To describe this book which is so dry and factual, as evil, because it rightly highlights the evil role of colonialism in today's dispensation is ridiculous, as well as insulting to every ethical and right thinking human being alive. It were the Germans who invented the civilian concentration camp when they tried to suppress and annihilate the Herero people of Namibia, but it were the British who perfected it, in imprisoning thousands of African and Boer civilians, during the Boer War. That they did the same thing after WWII, when we all were supposed to know better, is perhaps even more shameful.
It is time, that the people of Africa were compensated for their maltreatment, their dispossession, the murder of their elected leaders by the West and local Whites, and the West's and minority white government's decade long support for the most brutal dictators.

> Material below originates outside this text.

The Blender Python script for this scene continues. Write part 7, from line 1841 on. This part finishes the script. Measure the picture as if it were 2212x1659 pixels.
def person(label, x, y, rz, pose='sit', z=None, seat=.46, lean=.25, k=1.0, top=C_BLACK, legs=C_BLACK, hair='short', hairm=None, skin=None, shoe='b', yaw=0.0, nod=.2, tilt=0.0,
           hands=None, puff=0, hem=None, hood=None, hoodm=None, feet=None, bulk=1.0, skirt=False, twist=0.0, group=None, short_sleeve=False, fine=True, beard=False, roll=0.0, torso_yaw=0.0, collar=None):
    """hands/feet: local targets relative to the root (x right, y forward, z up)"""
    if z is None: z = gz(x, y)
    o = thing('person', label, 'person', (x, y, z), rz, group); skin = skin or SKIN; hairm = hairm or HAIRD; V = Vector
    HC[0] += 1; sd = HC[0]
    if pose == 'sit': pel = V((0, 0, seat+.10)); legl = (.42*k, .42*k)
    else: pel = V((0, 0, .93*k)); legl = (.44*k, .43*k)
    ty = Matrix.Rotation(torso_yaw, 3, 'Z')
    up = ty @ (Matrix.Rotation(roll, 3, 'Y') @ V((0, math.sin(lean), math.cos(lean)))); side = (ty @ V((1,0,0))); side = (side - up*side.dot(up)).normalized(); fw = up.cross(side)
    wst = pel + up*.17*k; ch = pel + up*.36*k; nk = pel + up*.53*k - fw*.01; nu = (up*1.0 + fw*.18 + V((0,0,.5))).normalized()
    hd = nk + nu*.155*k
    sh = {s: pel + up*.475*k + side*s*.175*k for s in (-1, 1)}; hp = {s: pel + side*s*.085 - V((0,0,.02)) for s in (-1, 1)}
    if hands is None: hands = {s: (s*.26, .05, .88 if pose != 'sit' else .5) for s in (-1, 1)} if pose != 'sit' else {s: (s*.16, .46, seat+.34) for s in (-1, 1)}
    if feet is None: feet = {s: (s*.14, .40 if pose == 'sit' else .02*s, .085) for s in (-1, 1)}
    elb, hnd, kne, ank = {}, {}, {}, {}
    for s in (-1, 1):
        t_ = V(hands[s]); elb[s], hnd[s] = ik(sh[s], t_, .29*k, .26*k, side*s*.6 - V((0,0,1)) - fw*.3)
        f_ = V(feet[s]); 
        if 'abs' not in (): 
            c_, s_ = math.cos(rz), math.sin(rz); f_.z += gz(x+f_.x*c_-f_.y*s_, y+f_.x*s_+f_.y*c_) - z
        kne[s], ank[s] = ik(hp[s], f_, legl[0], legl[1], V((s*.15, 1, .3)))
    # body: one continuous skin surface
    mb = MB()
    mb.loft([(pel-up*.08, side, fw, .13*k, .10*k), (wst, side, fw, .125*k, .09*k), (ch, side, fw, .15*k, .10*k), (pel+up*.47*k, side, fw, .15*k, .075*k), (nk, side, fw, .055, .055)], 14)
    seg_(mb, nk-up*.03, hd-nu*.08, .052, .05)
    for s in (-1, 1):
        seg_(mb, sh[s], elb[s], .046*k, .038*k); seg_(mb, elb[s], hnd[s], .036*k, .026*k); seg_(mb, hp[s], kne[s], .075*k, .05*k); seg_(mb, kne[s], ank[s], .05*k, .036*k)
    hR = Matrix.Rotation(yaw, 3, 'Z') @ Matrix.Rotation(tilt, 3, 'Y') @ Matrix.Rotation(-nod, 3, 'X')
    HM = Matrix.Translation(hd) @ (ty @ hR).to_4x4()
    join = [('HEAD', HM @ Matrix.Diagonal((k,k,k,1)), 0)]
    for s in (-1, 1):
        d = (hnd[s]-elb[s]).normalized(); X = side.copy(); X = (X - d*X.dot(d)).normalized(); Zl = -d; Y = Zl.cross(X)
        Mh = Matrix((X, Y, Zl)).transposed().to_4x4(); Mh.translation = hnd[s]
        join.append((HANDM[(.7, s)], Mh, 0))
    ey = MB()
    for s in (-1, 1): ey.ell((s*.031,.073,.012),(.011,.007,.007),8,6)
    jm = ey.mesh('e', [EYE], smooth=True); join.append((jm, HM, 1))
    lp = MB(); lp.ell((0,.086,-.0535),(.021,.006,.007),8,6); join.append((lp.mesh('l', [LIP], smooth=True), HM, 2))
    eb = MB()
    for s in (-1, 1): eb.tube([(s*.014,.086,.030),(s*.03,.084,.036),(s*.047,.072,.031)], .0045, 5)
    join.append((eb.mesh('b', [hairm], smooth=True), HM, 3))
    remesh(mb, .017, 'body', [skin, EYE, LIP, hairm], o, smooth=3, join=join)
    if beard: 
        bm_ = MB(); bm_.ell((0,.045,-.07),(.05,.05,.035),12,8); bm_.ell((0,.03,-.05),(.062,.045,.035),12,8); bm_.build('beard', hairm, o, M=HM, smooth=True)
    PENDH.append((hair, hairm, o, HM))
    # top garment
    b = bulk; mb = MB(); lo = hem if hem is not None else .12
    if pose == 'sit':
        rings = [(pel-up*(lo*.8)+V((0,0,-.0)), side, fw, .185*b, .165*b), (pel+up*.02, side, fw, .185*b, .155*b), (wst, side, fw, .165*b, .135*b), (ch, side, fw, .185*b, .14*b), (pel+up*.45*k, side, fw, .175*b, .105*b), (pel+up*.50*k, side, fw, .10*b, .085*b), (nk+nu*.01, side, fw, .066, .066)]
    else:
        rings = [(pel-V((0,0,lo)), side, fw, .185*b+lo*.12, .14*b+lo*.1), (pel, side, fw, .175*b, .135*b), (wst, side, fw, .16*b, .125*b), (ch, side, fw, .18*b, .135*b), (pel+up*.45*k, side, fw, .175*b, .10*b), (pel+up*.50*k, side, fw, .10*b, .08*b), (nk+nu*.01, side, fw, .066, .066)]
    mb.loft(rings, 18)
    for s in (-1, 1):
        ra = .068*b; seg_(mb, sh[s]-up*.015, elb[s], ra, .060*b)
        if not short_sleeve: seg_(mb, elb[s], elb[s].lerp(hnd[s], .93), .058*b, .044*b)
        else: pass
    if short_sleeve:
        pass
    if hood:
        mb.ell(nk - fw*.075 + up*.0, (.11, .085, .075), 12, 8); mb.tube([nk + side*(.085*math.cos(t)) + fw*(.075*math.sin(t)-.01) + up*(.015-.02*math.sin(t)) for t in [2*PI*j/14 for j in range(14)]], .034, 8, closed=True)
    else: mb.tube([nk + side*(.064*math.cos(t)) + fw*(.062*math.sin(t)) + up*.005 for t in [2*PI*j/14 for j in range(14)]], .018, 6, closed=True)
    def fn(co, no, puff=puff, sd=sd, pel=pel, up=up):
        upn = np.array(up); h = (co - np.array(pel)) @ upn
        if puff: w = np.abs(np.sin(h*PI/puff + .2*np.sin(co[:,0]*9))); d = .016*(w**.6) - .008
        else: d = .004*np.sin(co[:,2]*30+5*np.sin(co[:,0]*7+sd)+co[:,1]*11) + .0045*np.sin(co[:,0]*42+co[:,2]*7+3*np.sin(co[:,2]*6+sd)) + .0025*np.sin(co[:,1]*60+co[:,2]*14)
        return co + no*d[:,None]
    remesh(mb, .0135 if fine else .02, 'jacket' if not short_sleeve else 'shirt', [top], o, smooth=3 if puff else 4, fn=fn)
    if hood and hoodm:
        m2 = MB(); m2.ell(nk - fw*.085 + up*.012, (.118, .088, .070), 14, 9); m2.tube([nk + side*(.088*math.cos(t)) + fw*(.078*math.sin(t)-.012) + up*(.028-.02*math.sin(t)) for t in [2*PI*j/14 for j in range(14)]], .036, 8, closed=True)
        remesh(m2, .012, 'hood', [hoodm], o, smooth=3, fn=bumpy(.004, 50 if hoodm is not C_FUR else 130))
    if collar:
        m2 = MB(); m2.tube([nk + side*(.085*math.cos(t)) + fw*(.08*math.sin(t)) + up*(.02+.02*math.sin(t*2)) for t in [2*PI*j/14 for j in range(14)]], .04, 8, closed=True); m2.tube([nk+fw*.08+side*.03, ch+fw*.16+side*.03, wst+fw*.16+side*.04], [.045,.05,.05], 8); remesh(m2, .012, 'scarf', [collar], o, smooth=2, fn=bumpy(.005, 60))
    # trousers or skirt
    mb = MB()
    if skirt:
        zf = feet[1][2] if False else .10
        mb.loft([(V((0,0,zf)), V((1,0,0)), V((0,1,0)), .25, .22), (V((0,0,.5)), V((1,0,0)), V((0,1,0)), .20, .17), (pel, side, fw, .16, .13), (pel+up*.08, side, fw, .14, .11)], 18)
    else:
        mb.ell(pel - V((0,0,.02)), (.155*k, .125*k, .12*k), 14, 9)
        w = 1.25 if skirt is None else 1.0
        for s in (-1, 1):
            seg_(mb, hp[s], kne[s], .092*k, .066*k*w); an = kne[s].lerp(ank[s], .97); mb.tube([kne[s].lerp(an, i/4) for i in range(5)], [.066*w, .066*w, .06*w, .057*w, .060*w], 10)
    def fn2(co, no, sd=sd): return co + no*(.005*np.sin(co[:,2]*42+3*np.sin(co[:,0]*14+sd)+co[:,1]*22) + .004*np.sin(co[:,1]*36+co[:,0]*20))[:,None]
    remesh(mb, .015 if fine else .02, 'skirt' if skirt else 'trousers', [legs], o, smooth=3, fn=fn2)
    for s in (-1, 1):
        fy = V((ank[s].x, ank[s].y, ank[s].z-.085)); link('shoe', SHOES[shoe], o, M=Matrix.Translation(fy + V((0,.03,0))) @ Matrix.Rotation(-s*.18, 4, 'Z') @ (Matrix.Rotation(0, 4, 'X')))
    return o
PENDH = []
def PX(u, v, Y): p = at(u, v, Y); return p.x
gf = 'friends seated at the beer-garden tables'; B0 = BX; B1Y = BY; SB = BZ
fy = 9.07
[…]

In the end, all the white self-justification can not stand up to one simple question: What were the British doing in Kenya, and what on earth gave them the unbelievable arrogance, that they thought they were entitled to tell the people what to, or how to live?? (And for British, fill in Dutch, Belgian, French, Italian, German, etc.) So what if the Mau Mau were killing a few British civilians? Britain did not have a right to be there in the first place.
In the end, colonialism was not about civilization, or spreading christianity, and most definitely not about spreading democracy. It was about exploitation of the national resourses of other people, other countries. It was about theft; the taking of property, land and labour, without paying for it. And the mass murder that made it possible.